Nunca amanece ayer, hoy es un tiempo a estrenar.
La primacía de las maneras y los comportamientos juveniles, incluso entre gentes ya talluditas, compone una de las notas inconfundibles de la sociocultura actual. De ahí la exaltación de la instantaneidad, característica típica de la adolescencia: apurar ardorosa y despreocupadamente el hoy, desconectándolo del resto de la existencia.
De esa actitud derivan estas manoseadas lindeces: “no me arrepiento de nada”; “simples experiencias”; “de todo se aprende”; “he evolucionado”. La más representativa sea, tal vez, “rehacer mi vida…”.
Frases que se suelen escuchar tras experiencias de desengaños, frustraciones, fracasos, deslealtades, desilusiones. Guardan en común el afán por anular o suprimir el pasado, ¡como si no hubiese ocurrido! Representan, sin más, una rabietilla adolescente, aunque se pronuncien con pretendida sinceridad. ¡Y, además, son psicológicamente insostenibles!, al menos por dos razones:
Primera, la psicología adolescente juzga los instantes como entidades inconexas, independientes. ¡Grueso error! La vida es única, irrepetible e irreversible. Lo hecho , hecho queda: y su eco retumba, incesantemente, en la historia personal. Ley inexorable. Segundo, a las acciones humanas acompaña siempre una huella emocional.
En una sociedad con gustos adolescentes, inmadura, arraigan esos mecanismos de escape que engendran unas vidas sin finalidad, con el único propósito de huir hacia adelante alocadamente, escudándose en una explosión de libertad. Sin embargo, los hechos permanecen cincelados en la biografía, como dicta el sentido común. Por ello, la actitud madura es avalar el pasado con un escrupuloso realismo.
Aceptar lo sucedido, y sus secuelas, con responsabilidad personal; hasta aquellos sucesos o situaciones en las que resultamos atropellados o víctimas. Desde ahí, hemos de construir nuestra felicidad.
Siempre entorpece mirar hacia atrás con nostalgia o amargor, porque atenaza o acurruca el ánimo, y desfigura al presente como revancha de antiguas frustraciones o nostalgias de tiempos mejores. Aferrarse, responsablemente, al hoy.

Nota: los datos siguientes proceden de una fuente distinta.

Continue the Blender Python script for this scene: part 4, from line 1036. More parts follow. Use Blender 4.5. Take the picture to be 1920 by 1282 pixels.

Aunque la noche esconde una embaucadora golosina: ¡amanece de nuevo! Nunca amanece ayer, hoy es un tiempo a estrenar, para emborracharse de vida. Disfrutar la existencia exige aceptar el pasado para proyectar el futuro desde el hoy, actitud que Séneca razonaba así: “También después de una mala [buena] cosecha hay que volver a sembrar”.